CHALLENGE :: Write out the data below in full, unchanged, minus the images.

RAW DATA ::
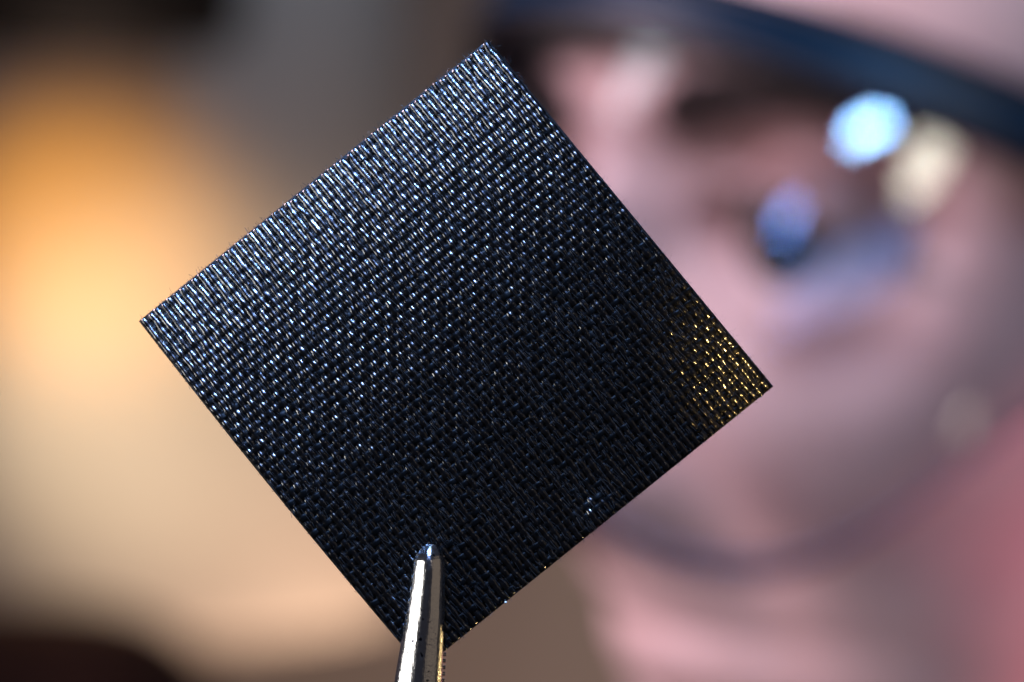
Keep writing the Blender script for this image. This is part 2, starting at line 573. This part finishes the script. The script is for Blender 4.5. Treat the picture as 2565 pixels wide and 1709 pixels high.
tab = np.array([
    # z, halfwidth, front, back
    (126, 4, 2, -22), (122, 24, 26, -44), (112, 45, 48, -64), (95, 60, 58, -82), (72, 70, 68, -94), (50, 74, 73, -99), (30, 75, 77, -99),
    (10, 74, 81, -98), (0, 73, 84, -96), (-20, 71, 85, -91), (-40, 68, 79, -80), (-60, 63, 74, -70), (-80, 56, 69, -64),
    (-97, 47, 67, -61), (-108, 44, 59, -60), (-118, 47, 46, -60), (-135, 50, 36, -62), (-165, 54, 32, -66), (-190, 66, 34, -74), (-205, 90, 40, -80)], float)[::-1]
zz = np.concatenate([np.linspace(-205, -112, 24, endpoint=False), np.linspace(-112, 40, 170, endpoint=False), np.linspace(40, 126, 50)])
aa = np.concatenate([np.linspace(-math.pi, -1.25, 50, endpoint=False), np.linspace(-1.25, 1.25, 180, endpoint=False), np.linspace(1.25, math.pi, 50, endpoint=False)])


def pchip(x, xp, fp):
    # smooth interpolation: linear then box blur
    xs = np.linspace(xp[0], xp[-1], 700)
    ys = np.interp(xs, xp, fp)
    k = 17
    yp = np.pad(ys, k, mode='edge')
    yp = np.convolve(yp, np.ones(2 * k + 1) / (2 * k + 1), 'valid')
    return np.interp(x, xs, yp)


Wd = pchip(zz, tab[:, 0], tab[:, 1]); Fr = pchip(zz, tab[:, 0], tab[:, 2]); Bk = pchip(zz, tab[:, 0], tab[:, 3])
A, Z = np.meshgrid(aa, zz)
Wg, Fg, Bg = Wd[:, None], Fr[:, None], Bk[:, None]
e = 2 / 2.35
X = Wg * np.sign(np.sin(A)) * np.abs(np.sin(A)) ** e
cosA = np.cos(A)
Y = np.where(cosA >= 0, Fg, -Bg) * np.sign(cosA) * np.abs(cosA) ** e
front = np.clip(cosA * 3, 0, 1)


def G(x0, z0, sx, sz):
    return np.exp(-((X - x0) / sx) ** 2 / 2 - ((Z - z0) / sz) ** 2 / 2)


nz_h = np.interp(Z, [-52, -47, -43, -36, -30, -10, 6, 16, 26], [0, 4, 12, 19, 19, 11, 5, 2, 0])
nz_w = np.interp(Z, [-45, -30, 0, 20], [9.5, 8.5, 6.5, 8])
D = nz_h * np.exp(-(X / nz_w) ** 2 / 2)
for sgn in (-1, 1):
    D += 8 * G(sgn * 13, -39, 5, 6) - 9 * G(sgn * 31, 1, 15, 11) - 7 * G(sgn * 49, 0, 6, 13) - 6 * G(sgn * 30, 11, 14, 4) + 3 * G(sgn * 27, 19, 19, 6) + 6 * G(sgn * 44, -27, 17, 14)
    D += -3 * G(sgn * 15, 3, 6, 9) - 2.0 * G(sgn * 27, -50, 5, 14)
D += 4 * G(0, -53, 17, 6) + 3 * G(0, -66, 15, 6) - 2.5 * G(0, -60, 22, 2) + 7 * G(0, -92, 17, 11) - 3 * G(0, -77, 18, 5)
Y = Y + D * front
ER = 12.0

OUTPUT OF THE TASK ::
Keep writing the Blender script for this image. This is part 2, starting at line 573. This part finishes the script. The script is for Blender 4.5. Treat the picture as 2565 pixels wide and 1709 pixels high.
tab = np.array([
    # z, halfwidth, front, back
    (126, 4, 2, -22), (122, 24, 26, -44), (112, 45, 48, -64), (95, 60, 58, -82), (72, 70, 68, -94), (50, 74, 73, -99), (30, 75, 77, -99),
    (10, 74, 81, -98), (0, 73, 84, -96), (-20, 71, 85, -91), (-40, 68, 79, -80), (-60, 63, 74, -70), (-80, 56, 69, -64),
    (-97, 47, 67, -61), (-108, 44, 59, -60), (-118, 47, 46, -60), (-135, 50, 36, -62), (-165, 54, 32, -66), (-190, 66, 34, -74), (-205, 90, 40, -80)], float)[::-1]
zz = np.concatenate([np.linspace(-205, -112, 24, endpoint=False), np.linspace(-112, 40, 170, endpoint=False), np.linspace(40, 126, 50)])
aa = np.concatenate([np.linspace(-math.pi, -1.25, 50, endpoint=False), np.linspace(-1.25, 1.25, 180, endpoint=False), np.linspace(1.25, math.pi, 50, endpoint=False)])


def pchip(x, xp, fp):
    # smooth interpolation: linear then box blur
    xs = np.linspace(xp[0], xp[-1], 700)
    ys = np.interp(xs, xp, fp)
    k = 17
    yp = np.pad(ys, k, mode='edge')
    yp = np.convolve(yp, np.ones(2 * k + 1) / (2 * k + 1), 'valid')
    return np.interp(x, xs, yp)


Wd = pchip(zz, tab[:, 0], tab[:, 1]); Fr = pchip(zz, tab[:, 0], tab[:, 2]); Bk = pchip(zz, tab[:, 0], tab[:, 3])
A, Z = np.meshgrid(aa, zz)
Wg, Fg, Bg = Wd[:, None], Fr[:, None], Bk[:, None]
e = 2 / 2.35
X = Wg * np.sign(np.sin(A)) * np.abs(np.sin(A)) ** e
cosA = np.cos(A)
Y = np.where(cosA >= 0, Fg, -Bg) * np.sign(cosA) * np.abs(cosA) ** e
front = np.clip(cosA * 3, 0, 1)


def G(x0, z0, sx, sz):
    return np.exp(-((X - x0) / sx) ** 2 / 2 - ((Z - z0) / sz) ** 2 / 2)


nz_h = np.interp(Z, [-52, -47, -43, -36, -30, -10, 6, 16, 26], [0, 4, 12, 19, 19, 11, 5, 2, 0])
nz_w = np.interp(Z, [-45, -30, 0, 20], [9.5, 8.5, 6.5, 8])
D = nz_h * np.exp(-(X / nz_w) ** 2 / 2)
for sgn in (-1, 1):
    D += 8 * G(sgn * 13, -39, 5, 6) - 9 * G(sgn * 31, 1, 15, 11) - 7 * G(sgn * 49, 0, 6, 13) - 6 * G(sgn * 30, 11, 14, 4) + 3 * G(sgn * 27, 19, 19, 6) + 6 * G(sgn * 44, -27, 17, 14)
    D += -3 * G(sgn * 15, 3, 6, 9) - 2.0 * G(sgn * 27, -50, 5, 14)
D += 4 * G(0, -53, 17, 6) + 3 * G(0, -66, 15, 6) - 2.5 * G(0, -60, 22, 2) + 7 * G(0, -92, 17, 11) - 3 * G(0, -77, 18, 5)
Y = Y + D * front
ER = 12.0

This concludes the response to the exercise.